** BEGIN **

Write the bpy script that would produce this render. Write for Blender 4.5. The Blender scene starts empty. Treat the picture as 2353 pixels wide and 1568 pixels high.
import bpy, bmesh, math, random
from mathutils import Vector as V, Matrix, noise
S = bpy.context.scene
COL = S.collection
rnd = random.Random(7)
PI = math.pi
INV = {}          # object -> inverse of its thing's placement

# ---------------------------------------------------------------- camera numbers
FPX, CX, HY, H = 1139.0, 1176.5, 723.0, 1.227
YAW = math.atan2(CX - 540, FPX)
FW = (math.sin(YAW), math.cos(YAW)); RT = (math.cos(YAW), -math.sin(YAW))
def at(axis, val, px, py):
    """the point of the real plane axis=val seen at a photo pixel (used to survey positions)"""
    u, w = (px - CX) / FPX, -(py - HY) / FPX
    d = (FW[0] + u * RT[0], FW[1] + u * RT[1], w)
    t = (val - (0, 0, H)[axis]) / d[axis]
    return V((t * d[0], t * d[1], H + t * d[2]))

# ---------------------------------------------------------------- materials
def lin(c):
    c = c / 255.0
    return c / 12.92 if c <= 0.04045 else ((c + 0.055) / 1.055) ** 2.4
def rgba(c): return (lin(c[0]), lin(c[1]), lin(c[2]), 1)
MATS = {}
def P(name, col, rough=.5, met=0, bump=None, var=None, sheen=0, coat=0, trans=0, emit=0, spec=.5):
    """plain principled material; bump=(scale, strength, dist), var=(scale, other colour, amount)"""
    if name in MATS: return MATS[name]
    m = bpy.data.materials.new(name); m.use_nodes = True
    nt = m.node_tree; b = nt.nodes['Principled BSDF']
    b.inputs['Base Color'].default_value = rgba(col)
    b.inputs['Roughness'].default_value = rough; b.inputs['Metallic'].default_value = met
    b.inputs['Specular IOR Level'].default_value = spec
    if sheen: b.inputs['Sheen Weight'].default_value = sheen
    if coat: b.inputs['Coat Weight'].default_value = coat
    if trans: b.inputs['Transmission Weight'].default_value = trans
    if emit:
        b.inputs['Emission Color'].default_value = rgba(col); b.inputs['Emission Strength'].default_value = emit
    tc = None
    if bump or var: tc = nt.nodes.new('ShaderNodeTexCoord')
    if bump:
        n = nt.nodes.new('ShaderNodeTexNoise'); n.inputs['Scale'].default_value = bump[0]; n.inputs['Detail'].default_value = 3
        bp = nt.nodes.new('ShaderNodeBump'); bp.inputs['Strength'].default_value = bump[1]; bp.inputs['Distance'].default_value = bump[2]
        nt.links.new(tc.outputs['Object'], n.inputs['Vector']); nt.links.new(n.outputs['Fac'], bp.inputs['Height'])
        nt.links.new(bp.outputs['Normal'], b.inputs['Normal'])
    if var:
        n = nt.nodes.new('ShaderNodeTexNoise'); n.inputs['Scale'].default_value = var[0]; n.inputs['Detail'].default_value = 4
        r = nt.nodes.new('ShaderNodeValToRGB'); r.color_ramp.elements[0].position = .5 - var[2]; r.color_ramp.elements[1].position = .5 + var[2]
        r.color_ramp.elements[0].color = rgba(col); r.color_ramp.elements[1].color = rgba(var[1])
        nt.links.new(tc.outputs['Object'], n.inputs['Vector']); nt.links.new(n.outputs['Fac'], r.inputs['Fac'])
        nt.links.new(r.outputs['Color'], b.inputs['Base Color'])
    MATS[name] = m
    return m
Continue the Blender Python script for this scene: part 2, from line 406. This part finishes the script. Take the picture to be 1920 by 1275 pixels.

** END **

■ Exercise ■
Using the listing above, please repeat every entry exactly.

■ Reply to the exercise ■
Write the bpy script that would produce this render. Write for Blender 4.5. The Blender scene starts empty. Treat the picture as 2353 pixels wide and 1568 pixels high.
import bpy, bmesh, math, random
from mathutils import Vector as V, Matrix, noise
S = bpy.context.scene
COL = S.collection
rnd = random.Random(7)
PI = math.pi
INV = {}          # object -> inverse of its thing's placement

# ---------------------------------------------------------------- camera numbers
FPX, CX, HY, H = 1139.0, 1176.5, 723.0, 1.227
YAW = math.atan2(CX - 540, FPX)
FW = (math.sin(YAW), math.cos(YAW)); RT = (math.cos(YAW), -math.sin(YAW))
def at(axis, val, px, py):
    """the point of the real plane axis=val seen at a photo pixel (used to survey positions)"""
    u, w = (px - CX) / FPX, -(py - HY) / FPX
    d = (FW[0] + u * RT[0], FW[1] + u * RT[1], w)
    t = (val - (0, 0, H)[axis]) / d[axis]
    return V((t * d[0], t * d[1], H + t * d[2]))

# ---------------------------------------------------------------- materials
def lin(c):
    c = c / 255.0
    return c / 12.92 if c <= 0.04045 else ((c + 0.055) / 1.055) ** 2.4
def rgba(c): return (lin(c[0]), lin(c[1]), lin(c[2]), 1)
MATS = {}
def P(name, col, rough=.5, met=0, bump=None, var=None, sheen=0, coat=0, trans=0, emit=0, spec=.5):
    """plain principled material; bump=(scale, strength, dist), var=(scale, other colour, amount)"""
    if name in MATS: return MATS[name]
    m = bpy.data.materials.new(name); m.use_nodes = True
    nt = m.node_tree; b = nt.nodes['Principled BSDF']
    b.inputs['Base Color'].default_value = rgba(col)
    b.inputs['Roughness'].default_value = rough; b.inputs['Metallic'].default_value = met
    b.inputs['Specular IOR Level'].default_value = spec
    if sheen: b.inputs['Sheen Weight'].default_value = sheen
    if coat: b.inputs['Coat Weight'].default_value = coat
    if trans: b.inputs['Transmission Weight'].default_value = trans
    if emit:
        b.inputs['Emission Color'].default_value = rgba(col); b.inputs['Emission Strength'].default_value = emit
    tc = None
    if bump or var: tc = nt.nodes.new('ShaderNodeTexCoord')
    if bump:
        n = nt.nodes.new('ShaderNodeTexNoise'); n.inputs['Scale'].default_value = bump[0]; n.inputs['Detail'].default_value = 3
        bp = nt.nodes.new('ShaderNodeBump'); bp.inputs['Strength'].default_value = bump[1]; bp.inputs['Distance'].default_value = bump[2]
        nt.links.new(tc.outputs['Object'], n.inputs['Vector']); nt.links.new(n.outputs['Fac'], bp.inputs['Height'])
        nt.links.new(bp.outputs['Normal'], b.inputs['Normal'])
    if var:
        n = nt.nodes.new('ShaderNodeTexNoise'); n.inputs['Scale'].default_value = var[0]; n.inputs['Detail'].default_value = 4
        r = nt.nodes.new('ShaderNodeValToRGB'); r.color_ramp.elements[0].position = .5 - var[2]; r.color_ramp.elements[1].position = .5 + var[2]
        r.color_ramp.elements[0].color = rgba(col); r.color_ramp.elements[1].color = rgba(var[1])
        nt.links.new(tc.outputs['Object'], n.inputs['Vector']); nt.links.new(n.outputs['Fac'], r.inputs['Fac'])
        nt.links.new(r.outputs['Color'], b.inputs['Base Color'])
    MATS[name] = m
    return m
Continue the Blender Python script for this scene: part 2, from line 406. This part finishes the script. Take the picture to be 1920 by 1275 pixels.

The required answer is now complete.